[Data entries]
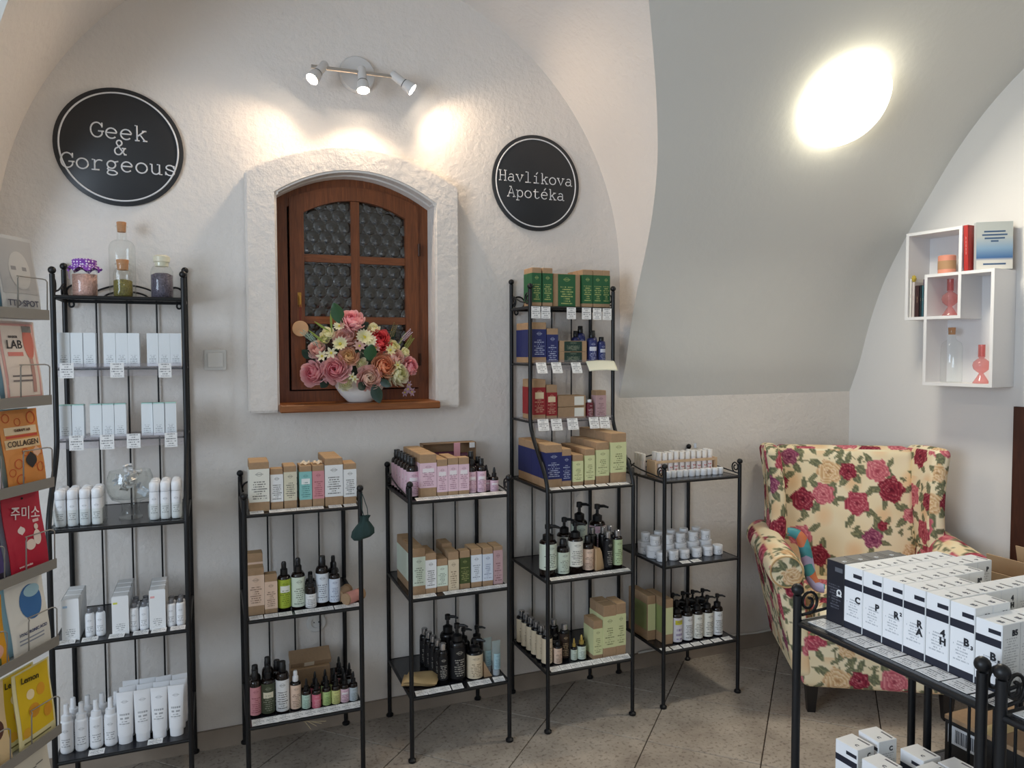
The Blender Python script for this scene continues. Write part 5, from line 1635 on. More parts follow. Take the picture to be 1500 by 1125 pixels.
# ================================================================== FOREGROUND RACK: LETTERED CARTONS
def rack_six():
    wb = M('lettered_white', (240, 240, 240), 0.45)
    db = M('lettered_dark', (48, 48, 52), 0.45)
    navy = M('carton_navy', (30, 33, 48), 0.5)
    wf = LM('carton_front_print', (240, 240, 242), (110, 116, 130), rows=24, top=0.50, bottom=0.20, margin=0.42, seed=60, emblem=3, strength=0.5, rough=0.45)
    ws = LM('carton_side_print', (238, 238, 236), (120, 120, 124), rows=26, top=0.80, bottom=0.12, margin=0.44, seed=61, emblem=3, strength=0.45, rough=0.45)
    df = LM('carton_dark_print', (38, 38, 46), (120, 120, 130), rows=22, top=0.62, bottom=0.24, margin=0.42, seed=62, emblem=3, strength=0.5, rough=0.45)
    ink = M('carton_ink', (34, 36, 44), 0.5)
    wink = M('carton_white_ink', (236, 236, 236), 0.5)
    grey = M('carton_grey', (96, 98, 106), 0.5)
    def face(w_, h_, mat):
        return mk('print', [(-w_, 0, 0), (w_, 0, 0), (w_, 0, h_), (-w_, 0, h_)], [(0, 1, 2, 3)], mat, uv=[[(0, 0), (1, 0), (1, 1), (0, 1)]])
    W, D = 0.0452, 0.0428
    def box(label, code, x, y, z, h, dark=False, front=True, rz=-PI / 2, group=None, side=True, w_=W, d_=D):
        t = thing('lettered_carton', label, 'box', (x, y, z), rz, group)
        ob('body', rbox(w_, d_, h, 0.0009, db if dark else wb, 'body'), t)
        hw, hd = w_ / 2 - 0.001, d_ / 2 + 0.0004
        if front:
            ob('front_print', cached(('fp', dark, h, w_), lambda: face(hw, h - 0.001, df if dark else wf)), t, (0, -hd, 0.0005))
            if not dark:
                ob('title_band', cached(('tb', h, w_), lambda: MB().box(-hw, hw, -0.0003, 0, h * 0.66, h * 0.77).me('title_band', navy)), t, (0, -hd - 0.0001, 0))
                ob('base_band', cached(('bb6', h, w_), lambda: MB().box(-hw, hw, -0.0003, 0, 0.0005, h * 0.11).me('base_band', navy)), t, (0, -hd - 0.0001, 0))
                ob('logo_plate', cached(('lp', h, w_), lambda: MB().box(0.0, hw * 0.96, -0.0003, 0, h * 0.84, h * 0.90).me('logo_plate', navy)), t, (0, -hd - 0.0001, 0))
            else:
                ob('logo_plate', cached(('lpd', h), lambda: MB().box(0.0, hw * 0.9, -0.0003, 0, h * 0.84, h * 0.91).me('logo_plate', grey)), t, (0, -hd - 0.0001, 0))
            lm = wink if dark else ink
            rows = code.split('/')
            for j, tx in enumerate(rows):
                base, sub = (tx[0], tx[1:]) if len(tx) > 1 else (tx, '')
                zz = h * (0.50 - 0.115 * j)
                ob('letter', textmesh(base, 0.0175, lm, bold=0.0007), t, (0.0115 - (0.003 if sub else 0), -hd - 0.0006, zz), FRONT)
                if sub:
                    up = sub == '²'
                    ob('letter', textmesh('2' if up else sub, 0.0088, lm, bold=0.0004), t, (0.0185, -hd - 0.0006, zz + (0.005 if up else -0.006)), FRONT)
        # top: dark line and the code
        ob('top_mark', cached(('tm', dark, w_), lambda: MB().box(-w_ * .1, w_ * .42, d_ * .28, d_ * .37, 0, 0.0003).me('top_mark', grey if not dark else M('mark_dark', (24, 24, 28), .5))), t, (0, 0, h))
        ob('letter', textmesh(code.replace('/', ''), 0.010, grey if not dark else wink, bold=0.0003), t, (w_ * 0.22, -d_ * 0.18, h + 0.0004))
        if side and not dark:
            ob('side_print', cached(('sp', h, d_), lambda: face(d_ / 2 - 0.001, h - 0.001, ws)), t, (w_ / 2 + 0.0004, 0, 0.0005), (0, 0, PI / 2))
            for j, tx in enumerate(code.split('/')):
                ob('letter', textmesh(tx, 0.013, ink, bold=0.0005), t, (w_ / 2 + 0.0008, 0.008, h * (0.86 - 0.10 * j)), (PI / 2, 0, PI / 2))
        return t
    cols = [('Ω', 4, 0.128, True), ('C', 6, 0.128, False), ('P', 7, 0.128, False), ('R²', 5, 0.128, False), ('R/A', 3, 0.128, False), ('4/H', 7, 0.128, False), ('B3', 2, 0.127, False), ('B5', 5, 0.114, False)]
    for i, (code, n, h, dark) in enumerate(cols):
        y = 1.140 - i * 0.0462
        for k in range(n):
            nm = 'Omega' if code == 'Ω' else code.replace('/', ' ').replace('²', ' squared')
            lab = '%s carton lettered %s, %s' % ('black' if dark else 'white', nm, 'front of its row' if k == 0 else '%s behind the front one' % ORD[k - 1])
            box(lab, code, 1.172 + 0.022 + k * 0.0434, y + random.uniform(-.0004, .0004), S3, h, dark, k == 0, group='lettered cartons on foreground rack', side=(i >= 2))
    price_cards([(1.148, 1.142 - k * 0.0505) for k in range(8)], 0, S3 - 0.0005, 'foreground rack', 'price cards on foreground rack', w=0.047, d=0.044, tilt=0.0, rz=-PI / 2)
    # middle shelf: loose C cartons
    for i, (x, y, rz, h) in enumerate(((1.214, 1.122, -PI / 2 + .06, 0.122), (1.276, 1.121, -PI / 2 - .05, 0.126), (1.211, 1.052, -PI / 2 + .03, 0.116), (1.320, 1.055, -PI / 2, 0.112), (1.290, 0.995, -PI / 2 + .02, 0.112), (1.215, 0.985, -PI / 2, 0.112), (1.345, 0.99, -PI / 2 + .03, 0.112))):
        box('white carton lettered C on lower shelf of foreground rack, %s' % ('left corner', 'second along the left', 'front middle', 'rear', 'centre', 'front right', 'rear right')[i], 'C', x, y, S2, h, False, True, rz, 'loose lettered cartons on lower shelf', w_=0.054, d_=0.048)
    # dark carton with a barcode on the back-to-back rack, kraft boxes with open flaps above
    zs = S2 * 0.93
    t = thing('shipping_carton', 'dark and kraft shipping carton with barcode label behind foreground rack', 'box', (1.655, 1.09, zs))
    ob('body', rbox(0.19, 0.19, 0.128, 0.0015, M('carton_black', (40, 38, 38), 0.6), 'body'), t)
    ob('lid', rbox(0.192, 0.192, 0.010, 0.001, KRAFT, 'lid'), t, (0, 0, 0.120))
    ob('tape', MB().box(-0.096, 0.096, -0.02, 0.02, 0.1303, 0.1308).me('tape', M('tape', (214, 186, 120), 0.35)), t)
    bl = MB().box(-0.0972, -0.0966, -0.0, 0.085, 0.070, 0.112).me('barcode_label', M('label_blank', (226, 228, 232), 0.5))
    ob('barcode_label', bl, t)
    m = MB()
    y0 = 0.010
    for k in range(16):
        wd = (0.0012, 0.002, 0.0026)[k * 7 % 3]
        m.box(-0.0975, -0.0971, y0, y0 + wd, 0.076, 0.106)
        y0 += wd + 0.0018
    ob('barcode', m.me('barcode', M('barcode_ink', (40, 44, 60), 0.5)), t)
    zs = S3 * 0.93
    for i, (x, y, w_, h) in enumerate(((1.60, 1.06, 0.085, 0.112), (1.70, 1.06, 0.085, 0.120), (1.80, 1.06, 0.085, 0.128))):
        t = thing('open_carton', 'open kraft carton with raised flap behind white cartons, %s of three' % ('nearest', 'middle', 'farthest')[i], 'box', (x, y, zs), 0, 'open kraft cartons')
        hw, hd = w_ / 2, 0.10
        for nm, bx in (('side', (-hw, -hw + .002, -hd, hd)), ('side', (hw - .002, hw, -hd, hd)), ('end', (-hw, hw, -hd, -hd + .002)), ('end', (-hw, hw, hd - .002, hd)), ):
            ob(nm, MB().box(*bx, 0, h).me(nm, KRAFT), t)
        ob('base', MB().box(-hw, hw, -hd, hd, 0, 0.002).me('base', KRAFT), t)
        m = MB().box(-0.001, 0.001, -hd + 0.002, hd - 0.002, 0, 0.040)
        ob('flap', m.me('flap', KRAFT_LIT), t, (-hw, 0, h), (0, -0.22, 0))
    t = thing('green_carton', 'pale green striped carton top at the right edge behind kraft flaps', 'box', (1.865, 0.985, zs))
    ob('body', rbox(0.04, 0.10, 0.178, 0.001, M('green_white', (204, 206, 190), 0.5), 'body'), t)
    ob('stripe', MB().box(-0.006, 0.012, -0.05, 0.05, 0.1785, 0.1789).me('stripe', M('stripe_green', (126, 150, 90), 0.5)), t)
    price_cards([(1.150, 0.72 - k * 0.055) for k in range(5)], 0, S3 - 0.0005, 'cut-off rack', 'price cards on cut-off rack', w=0.05, d=0.044, tilt=0.0, rz=-PI / 2)
    for i in range(3):
        m = MB()
        m.grid(lambda u, v: (0.05 * (2 * u - 1), 0.045 * (2 * v - 1), 0.003 + 0.03 * (1 - (2 * u - 1) ** 4) * (1 - (2 * v - 1) ** 4)), 12, 12)
        m.grid(lambda u, v: (0.05 * (2 * u - 1), 0.045 * (1 - 2 * v), 0.001), 12, 12)
        o = ob('sweet_bag', fixn(m.me('sweet_bag', M('sweet_%d' % i, ((176, 184, 70), (214, 120, 110), (196, 190, 180))[i], 0.4, vary=0.4, bscale=60), True)), None, (1.20 + 0.02 * i, 0.68 - 0.1 * i, S2 + 0.0005))
        tag(o, '%s patterned bag on lower shelf of cut-off rack' % ('green', 'coral', 'grey')[i], 'bag', 'patterned bags on cut-off rack')
rack_six()

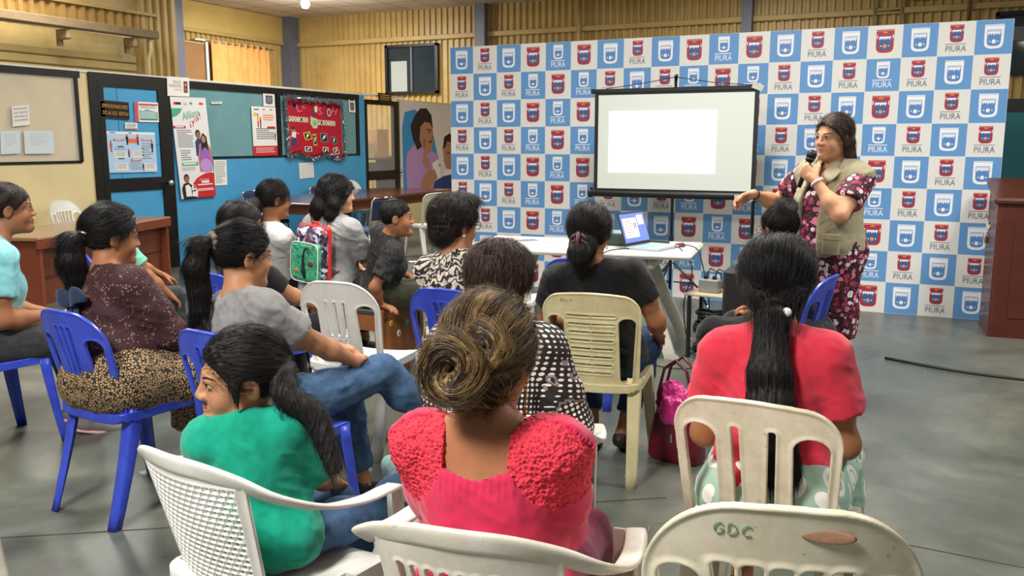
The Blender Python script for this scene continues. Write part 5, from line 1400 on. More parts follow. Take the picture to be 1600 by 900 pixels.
class Body:
    """a posed figure in its own frame: x right, y forward, z up"""
    def __init__(b, s=.95, hip=(0, -.05, .52), hc=None, lean=5, roll=0, twist=0, head=(0, 5, 0), hs=None, fat=1.0, arms=None, legs=None, bust=1.0, hands=None, shw=1.0, legfat=None):
        b.hip = V3(*hip); b.fat = fat; b.bust = bust; b.shw = shw; b.lf = legfat or fat
        if hc is not None:
            d = np.asarray(hc, float) - b.hip; s = float(np.linalg.norm(d)) / .632
            d /= np.linalg.norm(d); roll = math.degrees(math.asin(np.clip(d[0], -1, 1))); lean = math.degrees(math.atan2(d[1], d[2])) - 2.5
        b.s = s; b.hs = hs or s; b.T = np.array(Matrix.Rotation(R(roll), 3, 'Y') @ Matrix.Rotation(-R(lean), 3, 'X') @ Matrix.Rotation(-R(twist), 3, 'Z'))
        b.Hm = frame(head); tp = b.tp
        b.neck0 = tp((0, -.022, .44)); b.neck1 = tp((0, -.002, .53))
        b.hc = tp((0, .028, .628)) if hc is None else np.asarray(hc, float)
        b.S = {k: tp((sg * .168 * shw, -.012, .405)) for k, sg in (('L', -1), ('R', 1))}
        b.J = {k: b.hip + V3(sg * .088 * s, 0, -.01 * s) for k, sg in (('L', -1), ('R', 1))}
        b.E, b.W, b.hd, b.hn, b.curl = {}, {}, {}, {}, {}
        arms = arms or {}; hands = hands or {}
        for k, sg in (('L', -1), ('R', 1)):
            w, hint = arms.get(k, ((sg * .09, .30, b.hip[2] + .08), (sg * .15, -.7, -.8)))
            b.E[k], b.W[k] = ik(b.S[k], np.asarray(w, float), .275 * s, .240 * s, hint)
            f = b.W[k] - b.E[k]; f /= np.linalg.norm(f)
            hd, hn, cu = hands.get(k, (None, None, 25))
            b.hd[k] = f if hd is None else np.asarray(hd, float) / np.linalg.norm(hd)
            n = np.asarray((0, 0, -1) if hn is None else hn, float); n = n - b.hd[k] * (n @ b.hd[k]); b.hn[k] = n / np.linalg.norm(n); b.curl[k] = cu
        b.K, b.A, b.ft = {}, {}, {}
        legs = legs or {}
        for k, sg in (('L', -1), ('R', 1)):
            kn, an = legs.get(k, ((sg * .12, b.hip[1] + .42 * s, b.hip[2] - .015), (sg * .12, b.hip[1] + .44 * s, .085)))[:2]
            b.K[k], b.A[k] = np.asarray(kn, float), np.asarray(an, float)
            b.ft[k] = np.asarray(legs[k][2], float) if k in legs and len(legs[k]) > 2 else V3(sg * .12, 1, -.25)
            b.ft[k] /= np.linalg.norm(b.ft[k])
    def tp(b, v): return b.hip + b.T @ (np.asarray(v, float) * b.s)
    def hp(b, v): return b.hc + b.Hm @ (np.asarray(v, float) * b.hs)
    def torso(b, inf=0.0):
        s, f, T, tp = b.s, b.fat, b.T, b.tp; e = lambda c, r: el(tp(c), [q * s + inf for q in r], T); w = b.shw
        L = [e((0, -.01, .03), (.165 * f, .120 * f, .12)), e((0, .012, .14), (.148 * f, .112 * f + .012 * (f - 1) * 8, .14)), e((0, -.008, .30), (.150 * w * (f * .5 + .5), .108 * (f * .5 + .5), .165))]
        for g_ in (-1, 1):
            L += [e((g_ * .085 * f, -.045, -.01), (.100 * f, .115, .098)), e((g_ * .066, .082 * (f * .4 + .6), .265), (.066 * b.bust, .052 * b.bust, .062 * b.bust))]
        a = tp((-.150 * w, -.014, .408)); c = tp((.150 * w, -.014, .408))
        L.append(rc(a, c, .052 * s + inf, .052 * s + inf))
        for g_ in (-1, 1): L.append(rc(tp((g_ * .03, -.024, .452)), tp((g_ * .145 * w, -.014, .418)), .042 * s + inf, .040 * s + inf))
        return L
    def neck(b, inf=0.0):
        return [rc(b.neck0, b.hp((0, -.018, -.055)), .056 * b.s + inf, .051 * b.hs + inf)]
    def arm(b, k, inf=0.0, f=None):
        s = b.s; f = f or (b.fat * .6 + .4); m = b.S[k] * .45 + b.E[k] * .55
        return [rc(b.S[k], m, .054 * s * f + inf, .046 * s * f + inf), rc(m, b.E[k], .046 * s * f + inf, .038 * s * f + inf)]
    def fore(b, k, inf=0.0):
        s = b.s; f = b.fat * .5 + .5; m = b.E[k] * .65 + b.W[k] * .35
        return [rc(b.E[k], m, .038 * s * f + inf, .039 * s * f + inf), rc(m, b.W[k], .039 * s * f + inf, .0255 * s + inf)]
    def hand(b, k):
        s = b.s; d, n, W = b.hd[k], b.hn[k], b.W[k]; sg = 1 if k == 'R' else -1
        w = np.cross(n, d) * sg * -1               # towards the thumb
        cu = b.curl[k]; P = lambda x, y, z: W + (w * x + d * y + n * z) * s
        Q = np.stack([w, d, n], 1)
        L = [el(P(0, .048, 0), (.040 * s, .054 * s, .0155 * s), Q), rc(W, P(0, .03, 0), .025 * s, .024 * s)]
        for x, y, ln, r in ((.029, .086, .066, .0088), (.010, .092, .074, .0090), (-.009, .089, .069, .0086), (-.027, .080, .054, .0078)):
            p = P(x, y, 0); base = P(x * .8, y - .03, 0); L.append(rc(base, p, r * 1.2 * s, r * 1.08 * s)); a = 0
            for q, fr in enumerate((.45, .32, .23)):
                a += R(cu * (1.0, 1.15, .8)[q]); v = d * math.cos(a) + n * math.sin(a) + w * x * .9
                p2 = p + v * ln * fr * s; L.append(rc(p, p2, r * (1 - .08 * q) * s, r * (.93 - .1 * q) * s)); p = p2
        p = P(.030, .020, .004); v = w * .72 + d * .55 + n * (.25 + cu / 120); v /= np.linalg.norm(v)
        p2 = p + v * .042 * s; v2 = w * .25 + d * .85 + n * (.25 + cu / 80); v2 /= np.linalg.norm(v2); p3 = p2 + v2 * .030 * s; p4 = p3 + v2 * .022 * s
        L += [rc(P(.018, .012, .002), p2, .0165 * s, .0118 * s), rc(p2, p3, .0112 * s, .0100 * s), rc(p3, p4, .0098 * s, .0080 * s)]
        return L
    def leg(b, k, inf=0.0, inf2=None):
        s, f = b.s, b.lf; inf2 = inf if inf2 is None else inf2; m = b.J[k] * .5 + b.K[k] * .5; c = b.K[k] * .68 + b.A[k] * .32
        back = V3(0, -.012, 0) * s
        return [rc(b.J[k], m, .088 * s * f + inf, .074 * s * f + inf), rc(m, b.K[k], .074 * s * f + inf, .056 * s * f + inf), rc(b.K[k], c + back, .053 * s * f + inf2, .052 * s * f + inf2), rc(c + back, b.A[k], .052 * s * f + inf2, .034 * s + inf2)]
    def foot(b, k):
        s = b.s; A, d = b.A[k], b.ft[k]; up = V3(0, 0, 1) - d * d[2]; up /= np.linalg.norm(up); r = np.cross(d, up); Q = np.stack([r, d, up], 1)
        return [rc(A, A - up * .045 * s - d * .02 * s, .034 * s, .030 * s), el(A + d * .05 * s - up * .045 * s, (.036 * s, .105 * s, .027 * s), Q), el(A + d * .115 * s - up * .055 * s, (.042 * s, .055 * s, .018 * s), Q)]
    def headp(b):
        hs, hp, Hm = b.hs, b.hp, b.Hm; e = lambda c, r: el(hp(c), [q * hs for q in r], Hm)
        L = [(.03, [e((0, -.012, .030), (.0735, .092, .082)), e((0, .028, -.030), (.060, .062, .085)), rc(hp((0, .015, -.062)), hp((0, .068, -.098)), .050 * hs, .021 * hs)]),
             (.02, [e((g_ * .036, .056, -.034), (.026, .024, .028)) for g_ in (-1, 1)] + [rc(hp((-.030, .076, .016)), hp((.030, .076, .016)), .012 * hs, .012 * hs), e((0, .079, -.092), (.019, .016, .015))]),
             (.010, [rc(hp((0, .082, .012)), hp((0, .1025, -.024)), .0080 * hs, .0098 * hs)] + [e((g_ * .0125, .096, -.029), (.0095, .0105, .0085)) for g_ in (-1, 1)]),
             (.006, [rc(hp((g_ * .020, .0815, -.058)), hp((0, .0905, -.0545)), .0048 * hs, .0060 * hs) for g_ in (-1, 1)] + [rc(hp((g_ * .018, .0815, -.062)), hp((0, .0890, -.067)), .0050 * hs, .0070 * hs) for g_ in (-1, 1)]),
             (.006, [el(hp((g_ * .0755, -.010, -.006)), (.0085 * hs, .021 * hs, .032 * hs), Hm @ rotm('X', -12) @ rotm('Z', g_ * 18)) for g_ in (-1, 1)])]
        S = [(.008, [e((g_ * .031, .093, .003), (.0165, .0125, .0095)) for g_ in (-1, 1)]), (.004, [rc(hp((-.019, .0905, -.0605)), hp((.019, .0905, -.0605)), .0018 * hs, .0018 * hs)]),
             (.006, [e((g_ * .085, -.004, -.004), (.006, .011, .018)) for g_ in (-1, 1)])]
        return L, S
    def mesh(b, mat, root_name='person', h=.0095, hf=.0045, fine_hands='LR', bare=True):
        prims = b.torso() + b.neck(); limbs = []
        for k in 'LR': limbs += b.arm(k) + b.fore(k) + b.leg(k)
        HL, HS = b.headp(); hands = b.hand('L') + b.hand('R'); feet = b.foot('L') + b.foot('R')
        allp = prims + limbs + hands + feet + [p for _, q in HL for p in q]
        lo = np.min([p[1] for p in allp], 0) - .02; hi = np.max([p[2] for p in allp], 0) + .02
        fine = [(b.hc, (.10 * b.hs, .125 * b.hs, .13 * b.hs), hf)]
        for k in fine_hands: fine.append((b.W[k] + b.hd[k] * .08 * b.s, (.075, .075, .075), .0055))
        F = Field(lo, hi, h, fine)
        F.add(prims, .05); F.add(limbs, .035); F.add(feet, .02)
        for k in 'LR':
            F.add(b.hand(k), .008)
        for k, q in HL: F.add(q, k * b.hs)
        for k, q in HS: F.sub(q, k * b.hs)
        P, Q = F.mesh(); P = relax(P, Q, 1, .35)
        q = (P - b.hc) @ b.Hm / b.hs
        lip = np.clip(1.25 - np.sqrt((q[:, 0] / .021) ** 2 + ((q[:, 1] - .092) / .014) ** 2 + ((q[:, 2] + .0605) / .0115) ** 2), 0, .25) * 4
        o = link_mesh(root_name, P, Q, mat, None, True, attrs={'lip': lip * .5})
        return o
    def face(b, root, hair, brow=1.0, glasses=None, look=0.0):
        for g_ in (-1, 1):
            m = MB(); c = b.hp((g_ * .031, .0800, .0030)); Hm = Matrix(b.Hm.tolist())
            m.ball(c, (.0128 * b.hs, .0080 * b.hs, .0054 * b.hs), EYE_W, 14, 9, Hm)
            m.ball(b.hp((g_ * .031 + look, .0850, .0028)), (.0058 * b.hs, .0042 * b.hs, .0058 * b.hs), EYE_I, 12, 7, Hm)
            m.tube([b.hp((g_ * .031 + t * .0150, .0885 - t * t * .007 , .0035 + .0075 * (1 - t * t))) for t in (-1, -.6, -.2, .2, .6, 1)], [.0007, .0014, .0017, .0017, .0014, .0007], EYE_I, 6)
            m.build('eye', root)
            MB().tube([b.hp((g_ * (.014 + .036 * t), .0905 - .020 * t * t, .0215 + .008 * math.sin(t * 2.2) - .002 * t)) for t in (0, .2, .4, .6, .8, 1)], [.0018 * brow, .0030 * brow, .0032 * brow, .0028 * brow, .0020 * brow, .0008], hair, 6).build('eyebrow', root)
        if glasses:
            m = MB(); gm = glasses
            for g_ in (-1, 1):
                m.tube([b.hp((g_ * .034 + .023 * math.cos(a), .1000 - abs(.023 * math.cos(a)) * .1, .002 + .018 * math.sin(a))) for a in [2 * PI * i / 18 for i in range(19)]], .0016, gm, 6, False)
                m.tube([b.hp((g_ * .057, .098, .006)), b.hp((g_ * .078, .06, .006)), b.hp((g_ * .081, -.005, .004)), b.hp((g_ * .080, -.02, -.012))], .0016, gm, 6)
            m.tube([b.hp((-.011, .1, .006)), b.hp((0, .104, .008)), b.hp((.011, .1, .006))], .0016, gm, 6).build('glasses', root)
    def uvw(b, P):
        q = (P - b.hip) @ b.T; o = np.stack([np.arctan2(q[:, 0], -q[:, 1]) * .155, q[:, 2], q[:, 0] * 0], 1)
        for k in 'LR':
            a, d = b.S[k], b.E[k] - b.S[k]; L = np.linalg.norm(d); u = d / L; v = P - a; t = v @ u; w = v - t[:, None] * u; r = np.linalg.norm(w, axis=1)
            m = (r < .085 * b.s) & (t > .04) & (np.abs(q[:, 0]) > .12 * b.s); e1 = np.cross(u, (0, 1, .01)); e1 /= np.linalg.norm(e1); e2 = np.cross(u, e1)
            o[m] = np.stack([np.arctan2(w @ e1, w @ e2) * .06 + .5, t, 0 * t], 1)[m]
        return o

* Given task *
Extract, from the material above, each line holding the word "follow".

* Final result *
The Blender Python script for this scene continues. Write part 5, from line 1635 on. More parts follow. Take the picture to be 1500 by 1125 pixels.
The Blender Python script for this scene continues. Write part 5, from line 1400 on. More parts follow. Take the picture to be 1600 by 900 pixels.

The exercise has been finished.